begin DATASET EXCERPTS
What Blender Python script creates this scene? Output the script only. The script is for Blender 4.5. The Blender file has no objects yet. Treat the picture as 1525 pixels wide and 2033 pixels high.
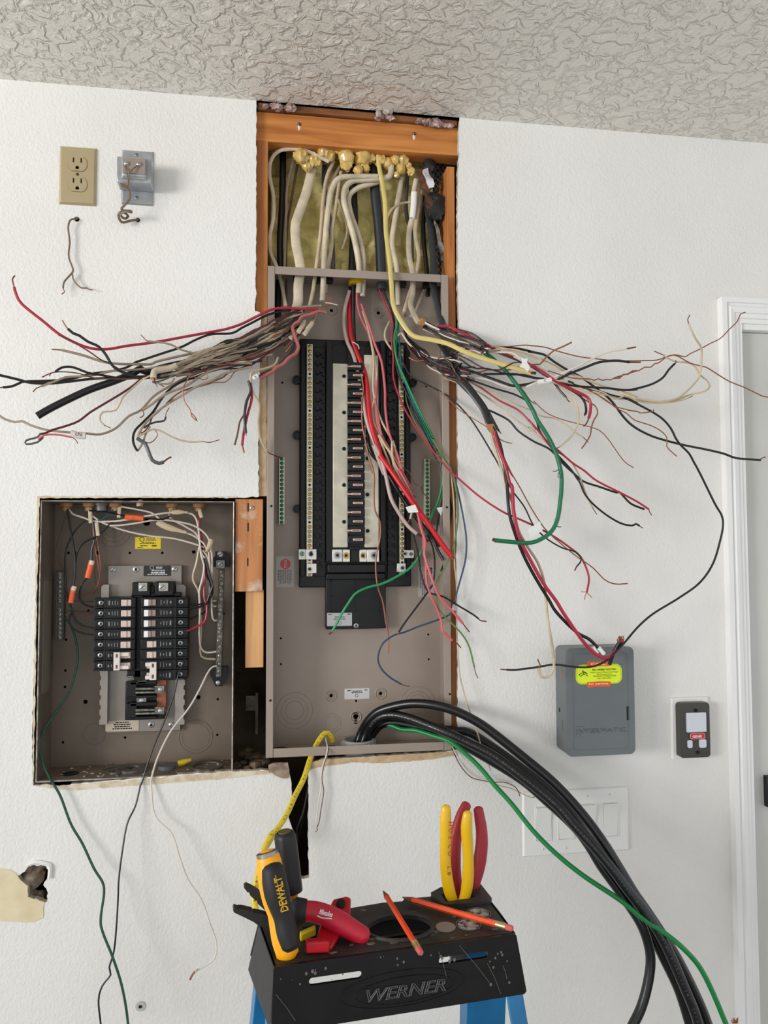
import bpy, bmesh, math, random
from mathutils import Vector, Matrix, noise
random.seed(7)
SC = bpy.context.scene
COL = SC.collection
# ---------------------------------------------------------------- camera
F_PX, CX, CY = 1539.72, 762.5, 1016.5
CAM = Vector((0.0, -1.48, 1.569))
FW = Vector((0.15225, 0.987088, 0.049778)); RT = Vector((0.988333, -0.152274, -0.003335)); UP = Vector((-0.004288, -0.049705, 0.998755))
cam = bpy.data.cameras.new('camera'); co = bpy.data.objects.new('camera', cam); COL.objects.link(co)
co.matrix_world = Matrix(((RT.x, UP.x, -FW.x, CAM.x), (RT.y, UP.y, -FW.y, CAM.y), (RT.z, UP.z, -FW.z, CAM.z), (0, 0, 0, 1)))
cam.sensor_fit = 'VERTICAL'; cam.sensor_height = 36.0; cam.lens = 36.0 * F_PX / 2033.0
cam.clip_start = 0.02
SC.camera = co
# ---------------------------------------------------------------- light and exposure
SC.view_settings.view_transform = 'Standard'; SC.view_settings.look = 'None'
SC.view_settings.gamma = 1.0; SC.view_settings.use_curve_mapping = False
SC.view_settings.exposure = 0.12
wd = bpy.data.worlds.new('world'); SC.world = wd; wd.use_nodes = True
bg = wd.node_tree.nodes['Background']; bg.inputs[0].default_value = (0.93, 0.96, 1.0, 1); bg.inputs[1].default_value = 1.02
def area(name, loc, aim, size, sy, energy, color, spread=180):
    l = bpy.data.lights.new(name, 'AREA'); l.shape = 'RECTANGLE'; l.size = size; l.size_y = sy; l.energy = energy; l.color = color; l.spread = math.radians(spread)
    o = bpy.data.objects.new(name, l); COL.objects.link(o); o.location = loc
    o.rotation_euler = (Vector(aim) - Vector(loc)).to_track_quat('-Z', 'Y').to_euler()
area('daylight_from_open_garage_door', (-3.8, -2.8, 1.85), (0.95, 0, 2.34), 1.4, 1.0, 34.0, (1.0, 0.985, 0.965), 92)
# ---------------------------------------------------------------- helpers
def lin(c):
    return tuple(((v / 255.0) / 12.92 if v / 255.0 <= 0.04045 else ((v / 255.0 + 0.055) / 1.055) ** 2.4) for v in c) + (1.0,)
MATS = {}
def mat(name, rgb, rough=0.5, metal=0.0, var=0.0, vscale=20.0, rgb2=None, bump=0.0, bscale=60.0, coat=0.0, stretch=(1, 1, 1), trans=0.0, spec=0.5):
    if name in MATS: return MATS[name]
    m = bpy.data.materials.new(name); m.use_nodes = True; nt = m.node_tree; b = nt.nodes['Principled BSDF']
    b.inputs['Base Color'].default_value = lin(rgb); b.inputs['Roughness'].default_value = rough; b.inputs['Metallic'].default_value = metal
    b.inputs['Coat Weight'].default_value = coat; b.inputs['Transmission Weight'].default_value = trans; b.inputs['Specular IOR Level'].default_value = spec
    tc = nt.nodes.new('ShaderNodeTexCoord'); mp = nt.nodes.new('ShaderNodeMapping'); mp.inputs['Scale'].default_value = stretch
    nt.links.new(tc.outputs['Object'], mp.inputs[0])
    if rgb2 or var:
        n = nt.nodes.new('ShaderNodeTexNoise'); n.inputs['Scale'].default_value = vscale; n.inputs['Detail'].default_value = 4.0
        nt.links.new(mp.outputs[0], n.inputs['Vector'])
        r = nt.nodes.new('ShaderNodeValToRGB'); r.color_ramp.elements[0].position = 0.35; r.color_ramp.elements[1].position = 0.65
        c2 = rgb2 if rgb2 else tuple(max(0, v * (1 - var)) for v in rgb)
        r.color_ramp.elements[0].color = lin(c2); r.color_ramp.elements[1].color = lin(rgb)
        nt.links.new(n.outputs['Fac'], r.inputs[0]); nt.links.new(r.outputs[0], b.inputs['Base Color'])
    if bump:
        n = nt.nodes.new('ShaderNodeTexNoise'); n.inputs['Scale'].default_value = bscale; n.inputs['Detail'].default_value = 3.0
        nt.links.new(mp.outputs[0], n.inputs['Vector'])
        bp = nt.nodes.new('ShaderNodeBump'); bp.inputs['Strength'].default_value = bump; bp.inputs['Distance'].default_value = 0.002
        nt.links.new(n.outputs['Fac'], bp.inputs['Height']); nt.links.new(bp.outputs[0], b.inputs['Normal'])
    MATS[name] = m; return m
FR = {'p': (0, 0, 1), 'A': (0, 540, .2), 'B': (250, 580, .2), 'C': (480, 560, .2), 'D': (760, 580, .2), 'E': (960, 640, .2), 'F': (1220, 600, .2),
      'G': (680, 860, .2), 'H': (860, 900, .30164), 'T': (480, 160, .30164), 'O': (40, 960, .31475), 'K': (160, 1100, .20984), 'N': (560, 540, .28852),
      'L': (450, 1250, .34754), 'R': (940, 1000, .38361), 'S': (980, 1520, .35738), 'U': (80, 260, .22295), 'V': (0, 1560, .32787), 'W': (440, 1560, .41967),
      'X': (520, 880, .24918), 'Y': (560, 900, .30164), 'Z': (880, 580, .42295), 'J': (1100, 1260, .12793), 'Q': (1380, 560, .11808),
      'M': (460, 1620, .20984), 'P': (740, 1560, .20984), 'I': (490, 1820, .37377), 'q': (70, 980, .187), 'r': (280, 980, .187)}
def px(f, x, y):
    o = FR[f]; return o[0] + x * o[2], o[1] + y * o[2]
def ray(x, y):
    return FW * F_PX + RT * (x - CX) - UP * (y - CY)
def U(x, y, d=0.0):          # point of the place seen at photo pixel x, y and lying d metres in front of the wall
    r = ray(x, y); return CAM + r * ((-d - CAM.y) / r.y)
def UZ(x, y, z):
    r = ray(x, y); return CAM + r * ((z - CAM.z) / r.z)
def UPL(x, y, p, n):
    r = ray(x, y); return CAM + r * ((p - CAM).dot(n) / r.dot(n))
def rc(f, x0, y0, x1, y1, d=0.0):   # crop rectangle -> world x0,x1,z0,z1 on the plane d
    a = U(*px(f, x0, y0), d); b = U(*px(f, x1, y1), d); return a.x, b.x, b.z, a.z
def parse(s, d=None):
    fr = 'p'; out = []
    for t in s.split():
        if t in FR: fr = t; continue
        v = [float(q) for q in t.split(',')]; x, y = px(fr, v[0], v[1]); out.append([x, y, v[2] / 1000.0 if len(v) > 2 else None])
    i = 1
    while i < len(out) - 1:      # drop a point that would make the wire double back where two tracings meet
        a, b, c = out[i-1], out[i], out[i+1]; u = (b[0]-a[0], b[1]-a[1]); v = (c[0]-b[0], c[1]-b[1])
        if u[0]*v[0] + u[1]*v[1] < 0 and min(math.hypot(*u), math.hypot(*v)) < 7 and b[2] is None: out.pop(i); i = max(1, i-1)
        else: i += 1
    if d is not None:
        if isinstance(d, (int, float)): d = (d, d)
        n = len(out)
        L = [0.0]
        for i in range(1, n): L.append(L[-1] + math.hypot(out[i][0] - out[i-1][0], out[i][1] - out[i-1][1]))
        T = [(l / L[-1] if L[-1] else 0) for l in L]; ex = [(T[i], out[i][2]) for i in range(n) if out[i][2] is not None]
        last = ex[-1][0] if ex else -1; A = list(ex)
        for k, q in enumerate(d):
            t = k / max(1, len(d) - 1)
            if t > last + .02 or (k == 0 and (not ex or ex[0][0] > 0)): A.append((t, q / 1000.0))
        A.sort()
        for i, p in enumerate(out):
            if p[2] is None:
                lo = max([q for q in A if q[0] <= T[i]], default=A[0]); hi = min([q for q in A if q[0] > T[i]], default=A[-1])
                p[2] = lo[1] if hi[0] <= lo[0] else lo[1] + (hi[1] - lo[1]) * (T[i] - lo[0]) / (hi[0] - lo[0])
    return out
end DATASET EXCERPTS
begin DATASET EXCERPTS
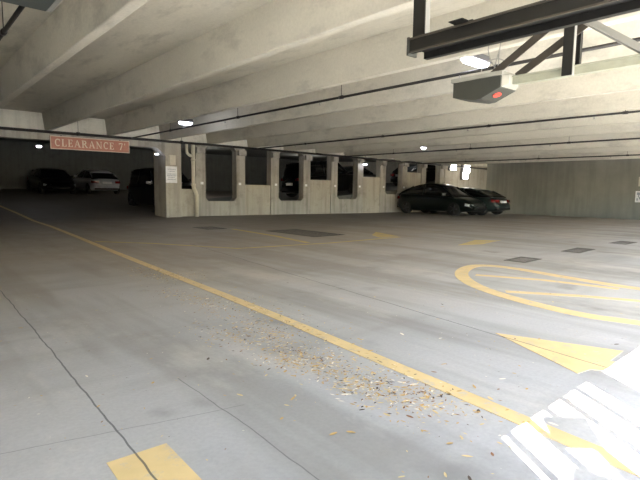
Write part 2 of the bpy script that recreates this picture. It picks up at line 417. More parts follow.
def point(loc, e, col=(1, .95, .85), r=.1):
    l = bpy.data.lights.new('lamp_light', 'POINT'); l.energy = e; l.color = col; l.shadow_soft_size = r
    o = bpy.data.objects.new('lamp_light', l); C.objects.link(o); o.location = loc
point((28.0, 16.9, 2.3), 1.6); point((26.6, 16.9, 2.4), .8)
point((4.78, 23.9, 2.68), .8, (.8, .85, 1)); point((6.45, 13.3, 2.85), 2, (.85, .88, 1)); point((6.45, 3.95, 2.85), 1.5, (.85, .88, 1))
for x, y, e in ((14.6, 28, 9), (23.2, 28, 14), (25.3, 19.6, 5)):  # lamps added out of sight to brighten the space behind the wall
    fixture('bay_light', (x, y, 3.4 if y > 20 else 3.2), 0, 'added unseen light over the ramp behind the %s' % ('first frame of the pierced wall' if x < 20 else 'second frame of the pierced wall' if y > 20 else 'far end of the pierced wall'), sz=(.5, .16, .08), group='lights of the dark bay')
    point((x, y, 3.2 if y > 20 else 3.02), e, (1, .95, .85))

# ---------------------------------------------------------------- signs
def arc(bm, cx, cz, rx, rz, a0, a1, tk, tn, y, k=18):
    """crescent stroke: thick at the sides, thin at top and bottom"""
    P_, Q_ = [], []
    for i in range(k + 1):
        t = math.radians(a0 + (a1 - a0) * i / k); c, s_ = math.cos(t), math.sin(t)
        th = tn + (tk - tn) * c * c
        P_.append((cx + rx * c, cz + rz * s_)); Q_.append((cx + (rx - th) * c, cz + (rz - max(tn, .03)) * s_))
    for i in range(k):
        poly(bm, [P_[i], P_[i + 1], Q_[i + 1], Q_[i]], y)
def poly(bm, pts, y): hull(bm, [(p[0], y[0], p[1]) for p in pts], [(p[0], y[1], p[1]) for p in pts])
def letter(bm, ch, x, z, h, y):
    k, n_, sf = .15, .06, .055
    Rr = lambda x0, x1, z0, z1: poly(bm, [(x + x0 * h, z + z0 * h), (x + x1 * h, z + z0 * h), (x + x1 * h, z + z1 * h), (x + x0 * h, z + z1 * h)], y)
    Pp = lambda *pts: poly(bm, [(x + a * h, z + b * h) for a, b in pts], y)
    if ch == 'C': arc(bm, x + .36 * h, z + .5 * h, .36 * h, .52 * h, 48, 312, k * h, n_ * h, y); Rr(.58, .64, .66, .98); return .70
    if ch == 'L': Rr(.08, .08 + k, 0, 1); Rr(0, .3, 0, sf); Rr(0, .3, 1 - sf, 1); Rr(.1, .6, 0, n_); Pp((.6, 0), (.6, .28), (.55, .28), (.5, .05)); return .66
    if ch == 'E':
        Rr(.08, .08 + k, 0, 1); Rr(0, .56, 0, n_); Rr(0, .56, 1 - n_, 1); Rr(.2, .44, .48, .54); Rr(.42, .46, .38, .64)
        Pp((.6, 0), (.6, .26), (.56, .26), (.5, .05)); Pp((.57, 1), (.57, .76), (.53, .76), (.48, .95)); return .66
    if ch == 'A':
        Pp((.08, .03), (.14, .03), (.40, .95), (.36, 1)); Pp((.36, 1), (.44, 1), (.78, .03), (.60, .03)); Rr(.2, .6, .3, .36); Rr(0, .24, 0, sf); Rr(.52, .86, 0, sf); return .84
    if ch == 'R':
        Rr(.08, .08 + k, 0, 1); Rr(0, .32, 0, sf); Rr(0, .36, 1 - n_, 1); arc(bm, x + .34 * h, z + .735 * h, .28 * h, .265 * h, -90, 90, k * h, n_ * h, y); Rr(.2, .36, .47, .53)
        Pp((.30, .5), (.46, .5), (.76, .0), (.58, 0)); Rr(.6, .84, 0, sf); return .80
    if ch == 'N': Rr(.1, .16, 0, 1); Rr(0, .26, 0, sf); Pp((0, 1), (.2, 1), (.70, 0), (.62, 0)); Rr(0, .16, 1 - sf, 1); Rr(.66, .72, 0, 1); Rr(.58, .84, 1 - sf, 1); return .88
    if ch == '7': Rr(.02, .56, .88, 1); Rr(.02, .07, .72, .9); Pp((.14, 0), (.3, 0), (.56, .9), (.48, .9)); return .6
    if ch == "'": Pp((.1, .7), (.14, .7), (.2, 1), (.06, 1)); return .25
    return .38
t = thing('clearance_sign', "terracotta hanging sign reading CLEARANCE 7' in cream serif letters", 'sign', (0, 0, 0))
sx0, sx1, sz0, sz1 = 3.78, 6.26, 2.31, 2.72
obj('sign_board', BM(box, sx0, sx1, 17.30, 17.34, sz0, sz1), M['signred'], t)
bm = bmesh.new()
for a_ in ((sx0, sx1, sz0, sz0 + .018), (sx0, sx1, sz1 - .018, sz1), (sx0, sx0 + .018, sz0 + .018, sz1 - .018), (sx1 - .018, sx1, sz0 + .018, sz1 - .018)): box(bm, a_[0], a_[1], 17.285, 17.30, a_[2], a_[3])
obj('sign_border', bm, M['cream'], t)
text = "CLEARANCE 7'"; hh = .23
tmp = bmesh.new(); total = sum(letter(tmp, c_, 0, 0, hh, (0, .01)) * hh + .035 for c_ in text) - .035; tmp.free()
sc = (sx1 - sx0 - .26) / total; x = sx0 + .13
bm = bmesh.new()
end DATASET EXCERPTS
begin DATASET EXCERPTS
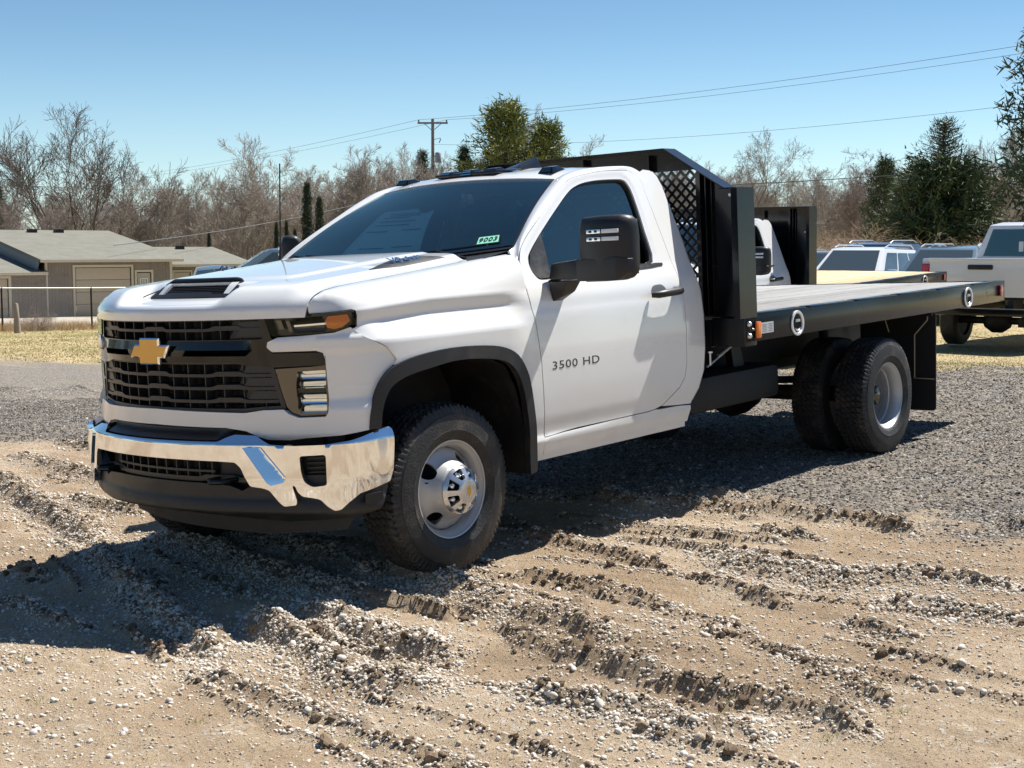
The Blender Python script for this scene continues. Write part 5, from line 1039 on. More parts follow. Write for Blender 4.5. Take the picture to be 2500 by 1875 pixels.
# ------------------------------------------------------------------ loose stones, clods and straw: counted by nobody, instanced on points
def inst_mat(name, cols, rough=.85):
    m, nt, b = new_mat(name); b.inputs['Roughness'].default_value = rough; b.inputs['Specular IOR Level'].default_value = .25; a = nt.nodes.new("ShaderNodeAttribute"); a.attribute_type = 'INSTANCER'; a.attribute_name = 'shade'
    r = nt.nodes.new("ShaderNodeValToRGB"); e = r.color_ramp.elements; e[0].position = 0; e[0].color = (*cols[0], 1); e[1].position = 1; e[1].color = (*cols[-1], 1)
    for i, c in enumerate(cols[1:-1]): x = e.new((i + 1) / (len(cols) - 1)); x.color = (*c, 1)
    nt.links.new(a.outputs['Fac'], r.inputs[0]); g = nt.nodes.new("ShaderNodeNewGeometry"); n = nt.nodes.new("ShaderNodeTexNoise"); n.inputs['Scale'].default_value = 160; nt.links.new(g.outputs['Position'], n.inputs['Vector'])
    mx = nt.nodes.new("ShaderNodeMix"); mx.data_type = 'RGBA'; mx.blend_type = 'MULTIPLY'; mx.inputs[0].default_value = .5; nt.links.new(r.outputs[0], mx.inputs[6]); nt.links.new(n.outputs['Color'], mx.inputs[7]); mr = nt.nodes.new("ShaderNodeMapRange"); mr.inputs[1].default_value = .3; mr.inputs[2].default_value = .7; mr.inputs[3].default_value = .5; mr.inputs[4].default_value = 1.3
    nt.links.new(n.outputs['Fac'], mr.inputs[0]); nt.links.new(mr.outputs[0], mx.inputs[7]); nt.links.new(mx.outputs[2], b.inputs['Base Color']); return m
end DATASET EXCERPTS
- DO THIS
List the lines of the records where "Python" occurs.

- ANSWER TO THIS PROBLEM
What Blender Python script creates this scene? Output the script only. The script is for Blender 4.5. The Blender file has no objects yet. Treat the picture as 1525 pixels wide and 2033 pixels high.
The Blender Python script for this scene continues. Write part 5, from line 1039 on. More parts follow. Write for Blender 4.5. Take the picture to be 2500 by 1875 pixels.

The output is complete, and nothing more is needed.